The area of the parallelogram is determined by the magnitude of the cross product of its adjacent sides. The formula is given as:
\[
\text{Area} = |\mathbf{a} \times \mathbf{b}|
\]
First, we compute the cross product \( \mathbf{a} \times \mathbf{b} \).
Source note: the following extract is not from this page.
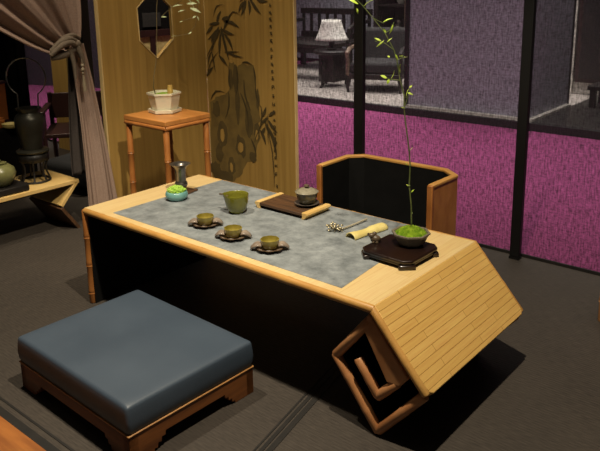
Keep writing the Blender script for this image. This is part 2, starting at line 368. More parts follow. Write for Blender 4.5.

Given the vectors \( \mathbf{a} = 2 \hat{i} - \hat{j} + \hat{k} \) and \( \mathbf{b} = \hat{i} + 3 \hat{j} - \hat{k} \), the cross product can be expressed using a determinant:
\[
\mathbf{a} \times \mathbf{b} = \left|
\begin{matrix}
\hat{i} & \hat{j} & \hat{k} \\
2 & -1 & 1 \\
1 & 3 & -1
\end{matrix}
\right|
\]
Expanding this determinant yields:
\[
\mathbf{a} \times \mathbf{b} = \hat{i} \left[ (-1)(-1) - (1)(3) \right] - \hat{j} \left[ (2)(-1) - (1)(1) \right] + \hat{k} \left[ (2)(3) - (-1)(1) \right]
\]
\[
= \hat{i} (1 - 3) - \hat{j} (-2 - 1) + \hat{k} (6 + 1)
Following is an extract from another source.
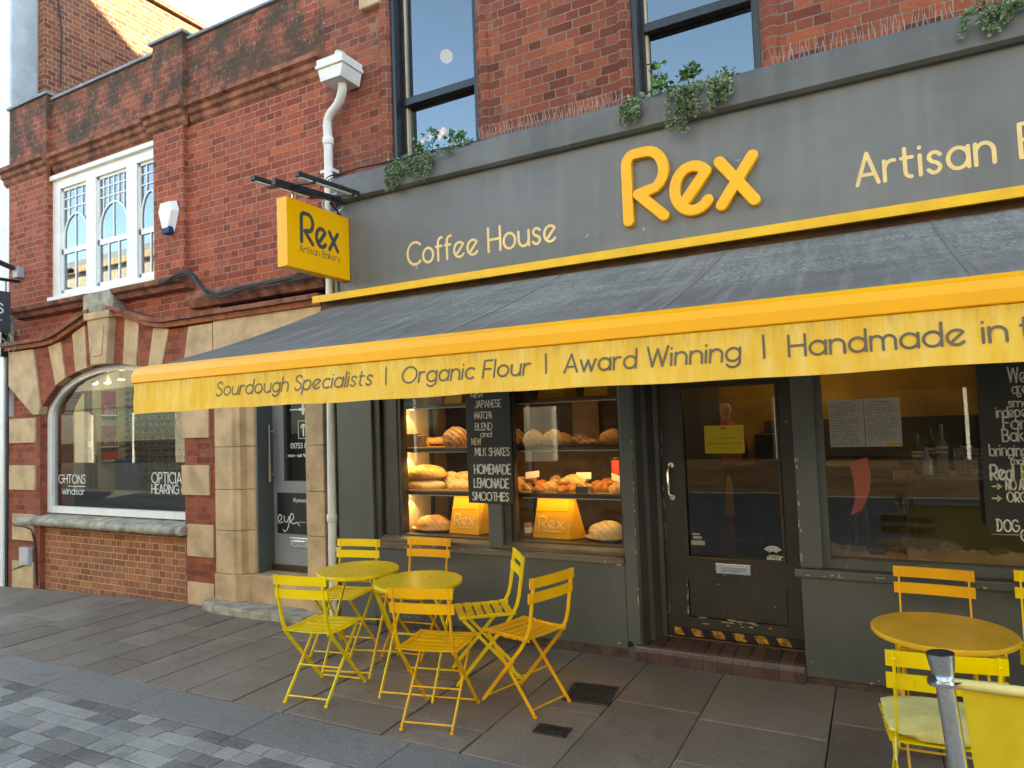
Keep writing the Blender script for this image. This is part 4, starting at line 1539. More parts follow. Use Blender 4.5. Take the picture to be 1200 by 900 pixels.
    for a, b in ((-.33, 1.49), (1.55, 3.31), (3.35, CX1 - .25)):
        MB().quad((a, .085, .79), (b, .085, .79), (b, .085, 2.19), (a, .085, 2.19)).build('pane', W3_GLASS, wdw)
    # door
    dx0, dx1, dy, dz0, dz1 = -1.47, -.50, .27, .135, 2.14
    gl = (-1.29, -.635, .72, 1.96)
    D = MB().wall(dx0, dx1, dz0, dz1, dy, dy + .05, [gl, (-1.31, -.62, .27, .535)])
    D.box(-1.305, -.625, dy + .012, dy + .04, .275, .53)
    dr = D.build('door', DOORM, B, bevel=.005)
    MB().box(dx0, dx1, dy - .03, dy + .08, dz1 + .002, 2.22).build('door_head', PAINTB, B)
    MB().quad((gl[0], dy + .025, gl[2]), (gl[1], dy + .025, gl[2]), (gl[1], dy + .025, gl[3]), (gl[0], dy + .025, gl[3])).build('pane', DOOR_GLASS, dr)
    mo = MB()
    for a, b, c, d_ in ((gl[0] - .02, gl[0], gl[2] - .02, gl[3] + .02), (gl[1], gl[1] + .02, gl[2] - .02, gl[3] + .02), (gl[0], gl[1], gl[2] - .02, gl[2]), (gl[0], gl[1], gl[3], gl[3] + .02)):
        mo.box(a, b, dy - .012, dy + .02, c, d_)
    mo.build('glazing_bead', WOODF, dr, bevel=.004)
    hn = MB()
    zh0, zh1 = 1.15, 1.385
    xh = at(785, 563, dy).x
    hn.tube([(xh + .015, dy, zh0), (xh + .012, dy - .045, zh0 + .012), (xh, dy - .05, zh0 + .03), (xh, dy - .05, zh1 - .03), (xh + .012, dy - .045, zh1 - .012), (xh + .015, dy, zh1)], .009, 8)
    for z_ in (zh0, zh1):
        hn.lathe([(.022, -.008), (.022, .0)], (xh + .015, dy, z_), 12, 'y')
    hn.build('handle', CHROME, dr, smooth=True)
    lb = MB().box(at(839, 668, dy).x, at(880, 668, dy).x, dy - .012, dy + .002, .605, .68).build('letterbox', STEEL, dr, bevel=.004)
    MB().box(at(845, 668, dy).x, at(874, 668, dy).x, dy - .018, dy - .010, .625, .66).build('flap', CHROME, lb, bevel=.003)
    MB().lathe([(.018, -.01), (.018, .0)], (xh, dy, 1.66), 12, 'y').build('lock', BLACK, dr)
    hz = MB().box(dx0 + .03, dx1 - .01, dy - .022, dy - .002, dz0 + .005, dz0 + .06).build('hazard_strip', BLACK, dr)
    hy = MB()
    k = 0
    x = dx0 + .05
    while x < dx1 - .1:
        hy.prism([(x, dz0 + .006), (x + .075, dz0 + .006), (x + .045, dz0 + .059), (x - .03 if k else x, dz0 + .059)], 'y', dy - .0245, dy - .021)
        x += .148
        k += 1
    hy.build('hazard_stripe', plain('worn_yellow_tape', (.42, .22, .03), .7, var=.6, scale=24, chips=((.05, .04, .03), .58, 30.)), hz)
    # flaked paint: bare pale wood along the panel, the hinge edge and the post
    def flake(mb, x, z, y, lx, lz):
        n = 9
        mb.prism([(x + lx * (.5 + rnd.uniform(-.22, .22)) * cos(2 * pi * q / n), z + lz * (.5 + rnd.uniform(-.22, .22)) * sin(2 * pi * q / n)) for q in range(n)], 'y', y - .0012, y + .001)
    fk = MB()
    for _ in range(16):
        flake(fk, rnd.uniform(-1.24, -.66), .27 + rnd.choice((-.012, .0, -.03)) + rnd.gauss(0, .006), dy, rnd.uniform(.01, .07), rnd.uniform(.004, .011))
    for _ in range(9):
        flake(fk, -1.315 + rnd.gauss(0, .003), rnd.uniform(.28, .52), dy, rnd.uniform(.005, .010), rnd.uniform(.01, .05))
    for _ in range(14):
        flake(fk, -1.462 + rnd.gauss(0, .002), rnd.uniform(.2, 1.75), dy, rnd.uniform(.004, .009), rnd.uniform(.012, .07))
    for _ in range(6):
        flake(fk, rnd.uniform(-1.2, -.7), rnd.uniform(.3, .7), dy, rnd.uniform(.006, .02), rnd.uniform(.004, .009))
    FLAKE = plain('bare_wood_flake', (.50, .42, .33), .85, var=.3, scale=30)
    fk.build('flaked_paint', FLAKE, dr)
    fk = MB()
    for _ in range(12):
        flake(fk, -.495 + abs(rnd.gauss(0, .010)), rnd.choice((rnd.uniform(.78, 1.0), rnd.uniform(.76, 1.7))), .0, rnd.uniform(.006, .016), rnd.uniform(.01, .05))
    for _ in range(14):
        flake(fk, rnd.uniform(-.50, .5), .71 + rnd.gauss(0, .012), -.03, rnd.uniform(.006, .03), rnd.uniform(.004, .009))
    for _ in range(10):
        flake(fk, rnd.uniform(-.50, 1.2), .05 + abs(rnd.gauss(0, .012)), .0, rnd.uniform(.006, .03), rnd.uniform(.006, .02))
    for _ in range(14):
        flake(fk, -1.606 + rnd.gauss(0, .002), rnd.uniform(.08, 1.6), .0, rnd.uniform(.004, .009), rnd.uniform(.01, .05))
    for _ in range(10):
        flake(fk, rnd.uniform(-3.9, -1.62), .09 + abs(rnd.gauss(0, .015)), .0, rnd.uniform(.008, .03), rnd.uniform(.005, .012))
    for _ in range(18):
        flake(fk, rnd.uniform(-3.9, -1.72), .70 + rnd.gauss(0, .012), -.02, rnd.uniform(.008, .05), rnd.uniform(.003, .008))
    fo_ = fk.build('flaked_paint', FLAKE, B)
    fo_['kind'] = 'stuff'
    MB().lathe([(.022, -.0015), (.022, .001)], (at(739, 755, .0).x, .0, at(739, 755, .0).z), 9, 'y').build('weep_hole', BLACK, B)
    # stickers on the door glass
    stc = MB()
    f = onfront(dy + .022)
    c = at(907, 648, dy)
    for r in (.028, .045, .062):
        stc.stroke(A(c.x - .01, c.z - .01, r, r * .8, 35, 145), .011, f, .0006)
    stc.stroke([(c.x - .028, c.z - .045), (c.x + .018, c.z - .045)], .05, f, .0006)
    stc.stroke([(c.x - .018, c.z - .065), (c.x + .008, c.z - .065)], .045, f, .0007)
    stc.stroke(A(c.x + .045, c.z - .045, .016, .017, 110, -110), .008, f, .0006)
    stc.build('wifi_sticker', VINYL, dr)
    sl2 = MB()
    write(sl2, 'FREE', .016, .0035, onfront(dy + .0205), .0003, c.x - .04, c.z - .042, c.x + .028, gap=.3)
    write(sl2, 'WiFi', .016, .0035, onfront(dy + .0205), .0003, c.x - .034, c.z - .066, c.x + .022, gap=.3)
    sl2.build('sticker_lettering', INK, dr)
    s3 = MB()
    c = at(817, 632, dy)
    s3.box(c.x - .05, c.x + .05, dy + .0205, dy + .022, c.z - .045, c.z - .012)
    s3.box(c.x - .035, c.x + .03, dy + .0205, dy + .022, c.z + .0, c.z + .02)
    s3.box(c.x - .042, c.x + .015, dy + .0205, dy + .022, c.z + .028, c.z + .042)
    s3.build('notice_sticker', plain('pale_sticker', (.4, .42, .42), .6), dr)
    # brick step
    sb = MB()
    x = -1.64
    while x < -.52:
        wd = .098
        pr = [(-.035, -.04), (-.035, .075), (-.02, .105), (.005, .118), (.235, .122), (.235, -.04)]
        sb.prism(pr, 'x', x + .004, min(x + wd, -.505) - .004)
        x += wd
    stp = sb.build('brick_step', STEPB, B, bevel=.004)
    MB().box(-1.64, -.505, -.025, .34, -.04, .108).build('step_mortar', plain('step_mortar', (.17, .15, .13), .9, coords='pos'), B)
    MB().box(-1.64, -.505, .24, .5, .0, .13).build('door_threshold', PLINTHD, B)
    return B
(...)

= -2 \hat{i} + 3 \hat{j} + 7 \hat{k}
\]
Next, we calculate the magnitude of this cross product:
\[
|\mathbf{a} \times \mathbf{b}| = \sqrt{(-2)^2 + 3^2 + 7^2} = \sqrt{4 + 9 + 49} = \sqrt{62}
\]
Therefore, the area of the parallelogram is \( \sqrt{62} \).